Sonrada gözaltına alınınca, “yetişin gazeteciler gözaltına alınıyor” diye ortalığı velveleye verdiler.
İyi de…
Tek amacı gazetecilik yapmak olan ve asla devletine ve milletine ihanet etmeyen Akit’in muhabirleri, benzer gerekçelerle hapse atıldığında niye aynı tepkiyi göstermediniz.
Mesela bendeniz…
Mersin Tarsus Üniversitesi’nde okuyan erkek üniversite öğrencilerinin ekonomik durumundan istifa eden CHP’li bir milletvekilinin ağabeyine…
Sırf gazetelerde ve itiraf sayfalarında yayınlanan bilgiler üzerinden, eylemi tarif etmek için kullandığım “oğlancı” ifadesi yüzünden 40 bin TL’ye mahkum edildim.
Şahsın ne resmini, ne de ismini kullanmadığım halde, Moğultay döneminde atandığını öğrendiğim hakim hiç acımadan cezayı bastı.

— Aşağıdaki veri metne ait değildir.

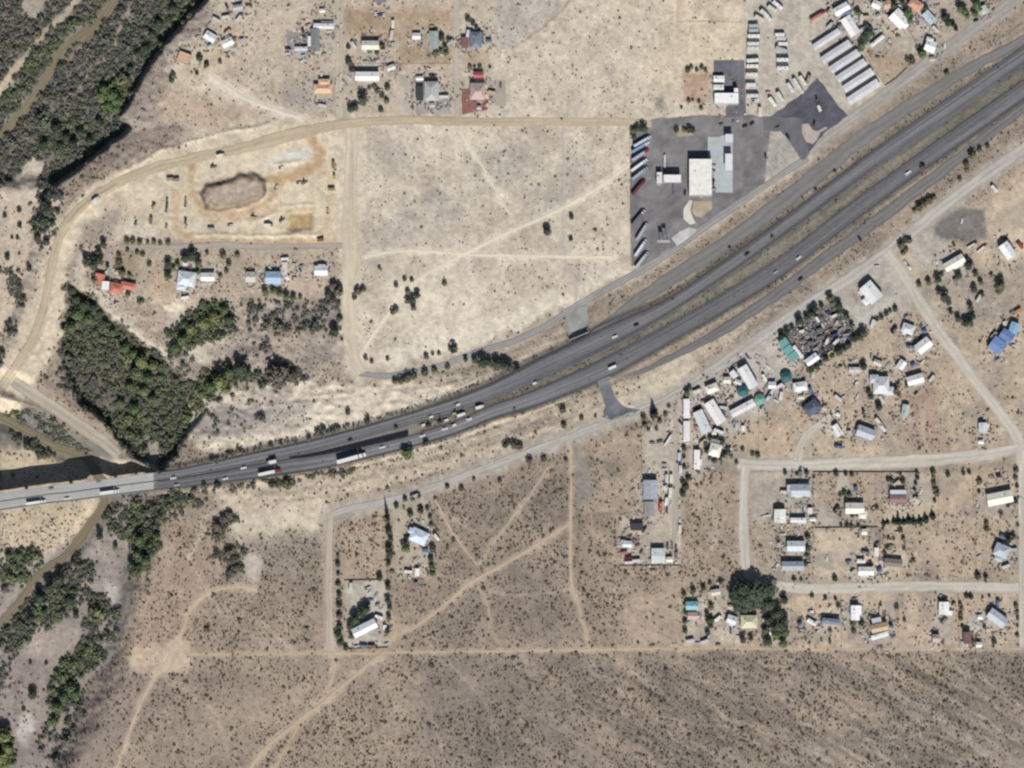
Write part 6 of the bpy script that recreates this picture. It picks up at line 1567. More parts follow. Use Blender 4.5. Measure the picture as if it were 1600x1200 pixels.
B(1238, 884, 33, 13, 0, 'grey blue roofed house above the lower gravel street', (158, 170, 184), h=4.2)
B(1352.5, 892, 23, 12, 0, 'white house in the bare lot above the lower street', (234, 234, 230), h=3.8)
B(1345, 876.5, 12, 5, 0, 'short white trailer north of the white house in the bare lot', WHT, h=3.0, rise=0.2, name='mobile_home', cat='mobile home', windows=False)
B(1395, 879, 27, 11, -5, 'weathered brown grey roof east of the bare lot', (128, 116, 108), h=3.2, rise=0.8, name='shed', cat='shed', windows=False, ac=False)
B(1564, 860, 22, 19, -22, 'grey blue hipped house at the east edge', (170, 182, 194), h=4.2, style='hip', wings=((-5, 12, 12, 8),))
B(1350, 831, 7, 8, 0, 'tiny white shed below the curved drive', (232, 226, 216), h=2.8, name='shed', cat='shed', windows=False, ac=False)
B(1369, 862, 6, 12, 0, 'small white trailer at the east side of the bare lot', (226, 220, 212), h=2.8, rise=0.2, name='mobile_home', cat='mobile home', windows=False, ac=False)
B(1265, 798, 6, 8, 0, 'small white shed on the boundary of the curved drive', (228, 224, 218), h=2.6, name='shed', cat='shed', windows=False, ac=False)
B(1335.5, 957, 12.5, 22, 0, 'upright white house on a grey slab below the lower street', (240, 238, 244), h=4.2)
B(1298, 970.5, 27, 8, -5, 'slate grey trailer home below the lower street', (122, 130, 146), h=3.8, rise=0.5, name='mobile_home', cat='mobile home')
B(1268, 972, 15, 5, -30, 'small white camper shell in the western yard below the lower street', (232, 230, 224), h=3.0, rise=0.2, name='mobile_home', cat='mobile home', windows=False)
B(1373, 980, 25, 12, 12, 'tan roofed house below the lower street', (196, 164, 124), h=4.2)
B(1369, 969, 15, 8, 12, 'pale grey awning north of the tan roofed house', (184, 190, 196), h=3.0, open_=True, name='awning', cat='awning')
B(1374, 993, 26, 6, 16, 'slim white trailer south of the tan roofed house', (228, 230, 230), h=3.0, rise=0.2, name='mobile_home', cat='mobile home', windows=False)
B(1474, 950, 15, 19, 0, 'white L shaped house below the lower street', (238, 238, 234), h=4.4, wings=((8, 8, 10, 8),))
B(1557, 965, 30, 16, -36, 'grey blue gabled house at the south-east corner', (186, 194, 208), h=4.2)
B(1510.5, 996, 11, 17, 0, 'maroon roofed shed at the south-east corner', (128, 88, 90), h=4.2, name='shed', cat='shed', windows=False)
B(1462, 997, 11, 11, 0, 'taupe hut south of the white L shaped house', (186, 162, 150), h=4.0, name='shed', cat='shed', windows=False)
B(1529, 1007, 8, 7, 0, 'tiny white shed beside the maroon shed', WHT, h=2.8, name='shed', cat='shed', windows=False, ac=False)
B(1170, 971, 25, 19, 0, 'pale yellow green roof inside the big grove', (206, 204, 170), h=3.6, style='hip')
B(1081, 946, 18, 12, 0, 'turquoise metal roof at the corner of the grove plot', (124, 184, 200), h=3.4, name='shed', cat='shed', windows=False)
B(1082, 962, 14, 10, 0, 'faded pink roof south of the turquoise roof', (196, 164, 158), h=2.6, name='shed', cat='shed', windows=False, ac=False)
B(1143, 968, 14, 12, -20, 'white cottage west of the pale yellow green roof', (220, 226, 230), h=3.4)
B(1208, 987, 11, 10, 0, 'small white pavilion under the grove trees', (216, 214, 212), h=3.0, name='shed', cat='shed', windows=False)
B(1118, 925, 13, 8, 10, 'pale shed at the north of the grove plot', (214, 206, 192), h=2.8, name='shed', cat='shed', windows=False, ac=False)
# southern plots
B(655, 838, 26, 20, -25, 'pale blue house on the southern plot', (204, 218, 234), h=3.6, style='hip', wings=((-10, -8, 12, 8),))
B(652, 894, 6, 11, 0, 'small white trailer south of the pale blue house', WHT, h=2.8, rise=0.2, name='mobile_home', cat='mobile home', windows=False, ac=False)
B(570, 981, 39, 14, 27, 'long white roofed house in the fenced yard', (226, 230, 236), h=4.8)
B(665, 862, 8, 8, 0, 'small slate shed at the hedge of the pale blue house', (120, 140, 168), h=2.6, name='shed', cat='shed', windows=False, ac=False)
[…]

Üstelik ceza verildiği sırada ve hatta şimdi, dileyen herkes internet üzerinden CHP’ye yakınlığıyla bilinen Rıza Zelyut adlı yazarın “Osmanlı’da Oğlancılık” kitabını kolaylıkla satın alabiliyor…
Dahası…
Yazıya başladığım sıra hakimin ismini kontrol etmek isterken daha önce beraat aldığım bir kararın bozulduğunu öğrendim…
Dediğim gibi biz onların yazdığının yüzde birini yazsak, bugün bile güneşe hasret kalırız.